Ray Charles - The Genius of Ray Charles (1959), 4/10

If Ray Charles was indeed a genius, it does not show on The Genius of Ray Charles. In fact, he comes across as unremarkable and stiflingly traditional on this record, which would fortunately not always be the case in the coming years. The band’s attempt to match Ray’s vocal individuality is mostly successful, however, and lead to some scattered moments of what I would call “acceptable” rather than “genius”, especially after thirty-seven minutes of overblown horn blasts followed by Charles’ soft piano playing or trombone meanderings, with very few making exception. Ray’s voice is, of course, individually passionate and makes up for a lot of lost ground, but it is no match for the lack of remarkability of the songs and arrangements.
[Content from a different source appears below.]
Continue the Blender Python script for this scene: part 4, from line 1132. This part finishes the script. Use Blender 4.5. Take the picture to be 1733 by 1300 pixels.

The individual horn performances are great, however, especially on a track like “When Your Lover Has Gone”. The second half sports a much more subtle and gentle approach, matching Ray’s vocals with ease and fluency. Another testament to his talent being underutilized for much of the record, even mitigated by contrived strings passages. Ultimately The Genius of Ray Charles is a jagged mess of an album without a unique direction, falling flat in its mediocrity against other big band music of the time. With nothing against Ray Charles or the talented band, it’s been done before, since, and a thousand times better in many cases.